31 Temmuz 2013

Europa Report


when we left earth the nasa missions belgeseline bakarsak aslında filmdeki olaylar çok abartı sayılmaz. görüntüleri tek kamera çekimli film listesine girecek şekilde çekmişler, aslında buna başka isim bulmak lazım. tek kamera değil de kameranın çektiğinin belli olduğu filmler falan gibi bir kategori yapmak lazım. kabin kameraları, kendi kameraları, mekiğin kameraları ya da röportajlar şeklinde görüntülerin bir europa raporu şeklinde toparlanması ile oluşmuş, üstüne müzik de bindirmişler. kendi içinden de müziği var. sonunu beğendim ama pek fazla para harcayamadıkları belli, beklenti olmadan uzaylı bir film izlenmek isteniyorsa iş görür.

--- spoiler ---

.ilkin haberleşmede problem çıkıyor, güneş patlaması nedeniyle. iki tanesi çıkıyor dışarı ve onarayım derken kapak çat diye açılıyor, birinin eli kesiliyor diğerinin üstüne zehirli bir madde bulaşıyor. eli kesilen kurtuluyor, zehirli madde bulaşan da uzayın derinliğine savrularak ölüyor. baktığın zaman çok saçma bir hadise, o kadar eğitim almış adamların yapamadığı işe bak diyor insan ama bunlar oluyor diye anlatıyorlar belgesellerde...

.daha sonra inişte problem çıkıyor ki aya inişte de problem çıktıydı nerdeyse vazgeçecekler idi. düşündükleri yere inemiyorlar, yaptıkları araştırmada pek bir şeye rastlayamıyorlar. iniş yapmaları gereken yere çıkayım gideyim diyor biyolog hatun. gidiyor ama geri dönmüyor. buz kırılması ve içine düşmesi biraz fazla fantastik olmuş ama sonunda görüyoruz ki buzun içinde kıpırdayan bir şeyler var. tabi ince buzdan nasıl radyasyona tahammül ediyor? nasıl ısısını koruyor bunlar hep havada kalıyor.

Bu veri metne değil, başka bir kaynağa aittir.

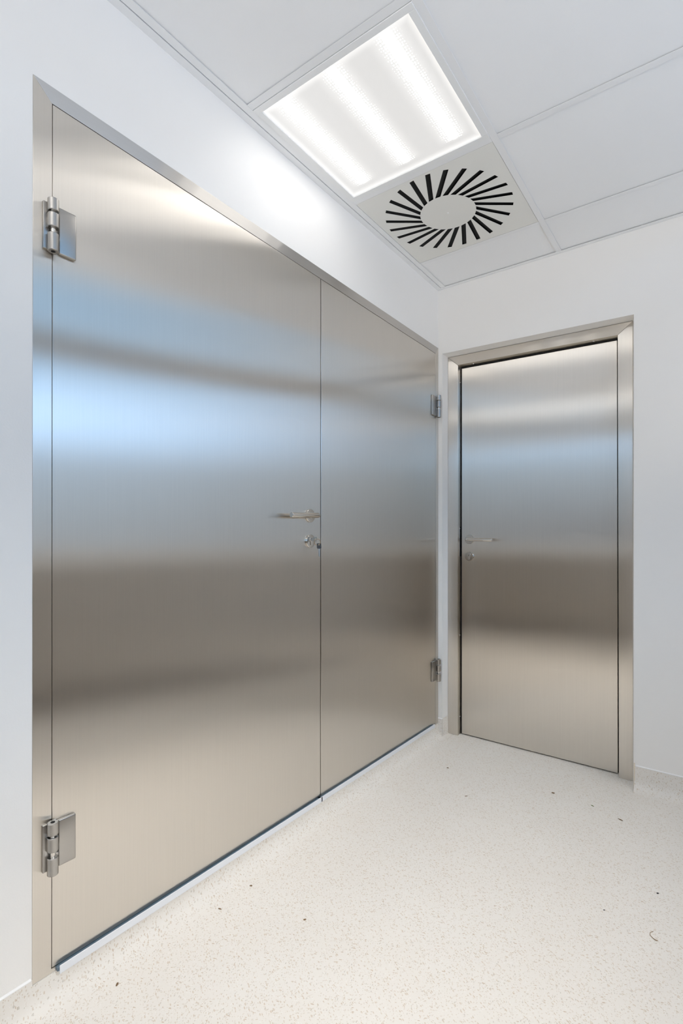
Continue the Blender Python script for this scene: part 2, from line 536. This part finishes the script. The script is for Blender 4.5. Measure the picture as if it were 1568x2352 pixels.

.neyse bu olaylar olduktan sonra kalkalım bari bulduğumuz bu bilgileri dünyaya ulaştıralım diye karar alıyorlar ama kalkamıyorlar. motorlarda sorun çıkıyor ve inmeleri gereken yere çakılıyorlar. çakılırken komutanları mürettebatı kurtarmak için koltuğundan kalkıyor ve çakılışı yumşatıyor ama kendi ölüyor. kaldı mı üç?

.ikisi tekrar giysilerini giyiniyor ve motorları tamir etmek için çıkmaya hazırlanıyorlar. önden çıkanı hop buz yutuyor yine canlı bir şeyler olduğu intibasını alıyoruz buradan. kalan sevgili rus mühendiz abi de o halde iletişimi onaralım bulduklarımızı yollayalım. yaşam destek parçaları ile bunu yapabilirim diyor. bir anlamda bilim için kendini feda etmenin tam hali. bulduklarını aktaramasalar bir anlamda boş yere ölmeleri meselesine vurgu yapılmış oluyor.

.bunu yaptıktan sonra buza gömülmeye başlıyorlar, iki dakikada o kadar bilgiyi aktarıyorlar nasıl oluyorsa artık ve buza gömülür iken sevgili uzaylımız bir kare görünüyor bizlere. nedense makinaya benzetmişler, ışığı falan var. kolları demirden bir ahtapot gibi bir şey. 

.bu şekilde de film bitiyor işte, bilme kendini feda eden tipler olmuş oluyor ve uzaylıları bulmuş oluyoruz. binlerce şükür... arada açıklamları görüntülerdeki zenci abimiz gerçekten aynı lafları belgeselde de ediyor idi. europa'da balık tutmak isterim gibilerinden bir laf. diğerlerinin var mıdır gerçek bir bilim insanı kimliği bilemiyorum ama bu şekilde gerçekçilik de katmışlar. saçma sapan sorunlar da gerçekçilik katmış diyelim ama tabi böyle de olmayabilir. insan gibi gidip gelebilirler de... hatta insana ne gerek var. robotların halledeceği hale gelmeden zaten gidemeyiz oraya.